[Start of MATERIAL PROVIDED]

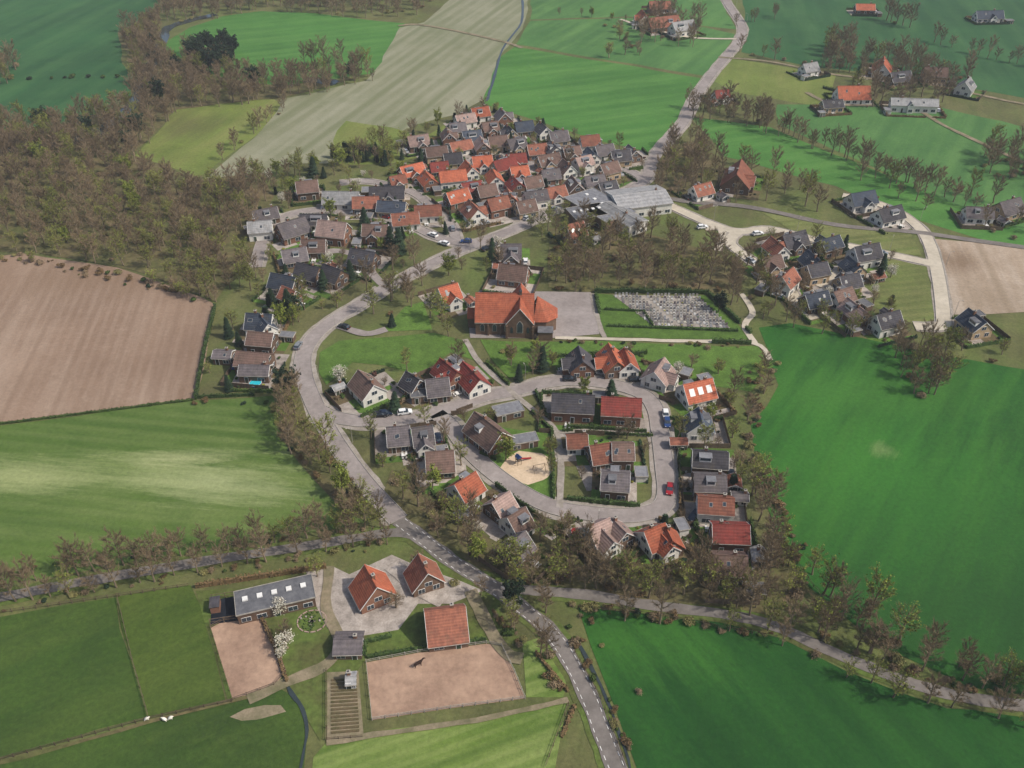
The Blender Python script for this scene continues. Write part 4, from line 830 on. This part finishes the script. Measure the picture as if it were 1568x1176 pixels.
b.box((-2,1,1.1),(2,3,2.2),M['w_brick']); b.box((-2,1,2.25),(2.3,3.3,.12),M['r_dark']); b.obj('kennel_enclosure',None,(p[0],p[1],.05),.2)
p=S(478,952); b=MB()
for i in range(14):
    t=i*.449; b.box((3.2*math.cos(t),3*math.sin(t),.16),(1.1,.25,.2),M['r_pink'],t+1.57)
for i in range(60):
    r_=R.uniform(0,2.7); t=R.uniform(0,6.28); b.box((r_*math.cos(t),r_*math.sin(t),.24),(.35,.35,.3),M[R.choice(['green','hedge','terrace','green'])],R.random())
b.obj('flower_bed',None,(p[0],p[1],.05))
def fence(px,name='paddock_fence',mat='wood',h=1.25,closed=False):
    Q=[S(*p) for p in px]; 
    if closed: Q.append(Q[0])
    b=MB()
    for i in range(len(Q)-1):
        a,c=Q[i],Q[i+1]; L=math.dist(a,c); n=max(1,round(L/2.6)); an=math.atan2(c[1]-a[1],c[0]-a[0])
        for j in range(n):
            x=a[0]+(c[0]-a[0])*j/n; y=a[1]+(c[1]-a[1])*j/n; b.box((x,y,h/2),(.13,.13,h),M[mat],an)
        for z in (.55,1.05): b.box(((a[0]+c[0])/2,(a[1]+c[1])/2,z),(L,.05,.1),M[mat],an)
    b.obj(name)
fence([(561,1015),(640,1000),(745,986),(768,990),(788,1030),(804,1070),(690,1085),(570,1103)],closed=True,mat='conc')
fence([(323,962),(345,950),(402,946),(424,990),(438,1030),(420,1050),(357,1073)],closed=True)
fence([(355,1075),(228,1102),(0,1165),(-60,1180)],'field_fence'); fence([(180,914),(203,1010),(228,1098)],'field_fence'); fence([(885,932),(1000,943),(1190,978)],'field_fence'); fence([(500,1028),(500,1134),(556,1130)],'garden_fence'); fence([(0,940),(290,898)],'field_fence')
fence([(880,1000),(920,1070),(960,1176)],'field_fence'); fence([(1198,830),(1245,900),(1350,985)],'field_fence')
fence([(870,1080),(835,1176)],'field_fence')
b=MB(); A0=S(505,1040);A1=S(548,1038);A2=S(553,1122);A3=S(505,1126)
for i in range(15):
    t=(i+.5)/15; p=(A0[0]+(A3[0]-A0[0])*t,A0[1]+(A3[1]-A0[1])*t); q=(A1[0]+(A2[0]-A1[0])*t,A1[1]+(A2[1]-A1[1])*t)
    b.box(((p[0]+q[0])/2,(p[1]+q[1])/2,.22),(math.dist(p,q)-.6,.45,.16),M['soil'],math.atan2(q[1]-p[1],q[0]-p[0]))
b.obj('vegetable_beds')
def lamp(x,y):
    b=MB(); b.limb((0,0,0),(0,0,5.5),.07,.045,M['conc'],6); b.limb((0,0,5.4),(1.0,0,5.7),.04,.03,M['conc'],4); b.box((1.15,0,5.68),(.6,.22,.12),M['conc']); b.box((1.15,0,5.61),(.45,.16,.03),M['white'])
    b.obj('street_lamp',None,(x,y,.2),roadangle(x,y)+math.pi/2)
for ri,off in ((1,-4),(4,3.2),(10,2.8),(16,3.5),(19,3.5)):
    Q,_=roads[ri]; N=normals(Q); d=0
    for j in range(1,len(Q)):
        d+=math.dist(Q[j],Q[j-1])
        if d>32: d=0; lamp(Q[j][0]+N[j][0]*off,Q[j][1]+N[j][1]*off)
# ---------------------------------------------------------------- animals
def skin(name,verts,edges,rad,mat,loc,rot,sc=1):
    me=bpy.data.meshes.new(name); me.from_pydata([tuple(c*sc for c in v) for v in verts],edges,[]); me.materials.append(mat)
    o=bpy.data.objects.new(name,me); scene.collection.objects.link(o); o.location=loc; o.rotation_euler=(0,0,rot)
    m=o.modifiers.new('skin','SKIN'); m.use_smooth_shade=True
    for i,rr in enumerate(rad):
        s=me.skin_vertices[0].data[i]; s.radius=(rr[0]*sc,rr[1]*sc) if isinstance(rr,tuple) else (rr*sc,rr*sc); s.use_root=(i==0)
    ss=o.modifiers.new('sub','SUBSURF'); ss.levels=1; ss.render_levels=2; return o
HV=[(-.55,0,1.25),(0,0,1.2),(.5,0,1.25),(.85,0,1.55),(1.1,0,1.9),(1.35,0,1.85),(1.62,0,1.6),(-.78,0,1.3),(-.95,0,1.05),(-.98,0,.6)]
HE=[(0,1),(1,2),(2,3),(3,4),(4,5),(5,6),(0,7),(7,8),(8,9)]; HR=[(.3,.33),(.29,.33),(.27,.33),(.16,.22),(.12,.16),(.13,.14),(.08,.09),.12,.06,.05]
for sx,s in ((-.6,1),(-.6,-1),(.5,1),(.5,-1)):
    i=len(HV)
    if sx<0: L4=[(sx+.05,s*.17,.95),(sx-.18,s*.17,.55),(sx-.08,s*.17,.12),(sx,s*.17,.03)]; RR=[.14,.07,.05,.07]; root=0
    else: L4=[(sx+.02,s*.16,.9),(sx+.05,s*.16,.5),(sx+.03,s*.16,.12),(sx+.08,s*.16,.03)]; RR=[.11,.065,.05,.07]; root=2
    HV+=L4; HE+=[(root,i),(i,i+1),(i+1,i+2),(i+2,i+3)]; HR+=RR
for s in (-1,1): HV.append((1.15,s*.08,2.05)); HE.append((4,len(HV)-1)); HR.append(.03)
p=S(641,1021); skin('horse',HV,HE,HR,M['horse'],(p[0],p[1],.15),.5,1.05)
SV=[(-.35,0,.6),(0,0,.62),(.35,0,.62),(.52,0,.78),(.7,0,.72)]; SE=[(0,1),(1,2),(2,3),(3,4)]; SR=[.25,.28,.24,.12,.08]
for sx,s in ((-.32,1),(-.32,-1),(.32,1),(.32,-1)):
    i=len(SV); SV+=[(sx,s*.13,.35),(sx+(-.05 if sx<0 else .03),s*.13,.18),(sx,s*.13,.02)]; SE+=[(0 if sx<0 else 2,i),(i,i+1),(i+1,i+2)]; SR+=[.08,.045,.04]
for (x,y,a) in [(225,1103,.3),(253,1104,2.9),(261,1102,.2)]:
    p=S(x,y); skin('sheep',SV,SE,SR,M['wool'],(p[0],p[1],.06),a,1.15)
# ---------------------------------------------------------------- air: thin real haze layer over the landscape
hm=bpy.data.materials.new('haze_air'); hm.use_nodes=True; t=hm.node_tree; t.nodes.clear()
o_=t.nodes.new('ShaderNodeOutputMaterial'); v=t.nodes.new('ShaderNodeVolumeScatter'); v.inputs['Color'].default_value=(.86,.93,1,1); v.inputs['Density'].default_value=.00013; v.inputs['Anisotropy'].default_value=.0
t.links.new(v.outputs[0],o_.inputs['Volume'])
b=MB(); b.box((0,1500,120),(9000,7000,300),hm); hz=b.obj('haze')
# ---------------------------------------------------------------- light
sd=Vector((.72,-.22,.84)).normalized()
wd=bpy.data.worlds.new('World'); scene.world=wd; wd.use_nodes=True; nt=wd.node_tree
sky=nt.nodes.new('ShaderNodeTexSky'); sky.sky_type='NISHITA'; sky.sun_disc=False; sky.sun_elevation=math.asin(sd.z); sky.sun_rotation=math.atan2(sd.x,sd.y); sky.dust_density=3.0
nt.links.new(sky.outputs[0],nt.nodes['Background'].inputs[0]); nt.nodes['Background'].inputs[1].default_value=.14
ld=bpy.data.lights.new('sun','SUN'); ld.energy=3.7; ld.angle=math.radians(1.5); ld.color=(1,.95,.87); lo=bpy.data.objects.new('sun',ld); scene.collection.objects.link(lo)
lo.rotation_euler=sd.to_track_quat('Z','Y').to_euler(); lo.location=(200,-100,400)
scene.view_settings.view_transform='Standard'; scene.view_settings.look='None'; scene.view_settings.exposure=0
print('plants',cnt[0],'houses',nh[0],'objects',len(bpy.data.objects))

[End of MATERIAL PROVIDED]

• WORK TO COMPLETE:
Which lines in the data above contain "scene"? Show each one.

• THE RESPONSE:
The Blender Python script for this scene continues. Write part 4, from line 830 on. This part finishes the script. Measure the picture as if it were 1568x1176 pixels.
    o=bpy.data.objects.new(name,me); scene.collection.objects.link(o); o.location=loc; o.rotation_euler=(0,0,rot)
wd=bpy.data.worlds.new('World'); scene.world=wd; wd.use_nodes=True; nt=wd.node_tree
ld=bpy.data.lights.new('sun','SUN'); ld.energy=3.7; ld.angle=math.radians(1.5); ld.color=(1,.95,.87); lo=bpy.data.objects.new('sun',ld); scene.collection.objects.link(lo)
scene.view_settings.view_transform='Standard'; scene.view_settings.look='None'; scene.view_settings.exposure=0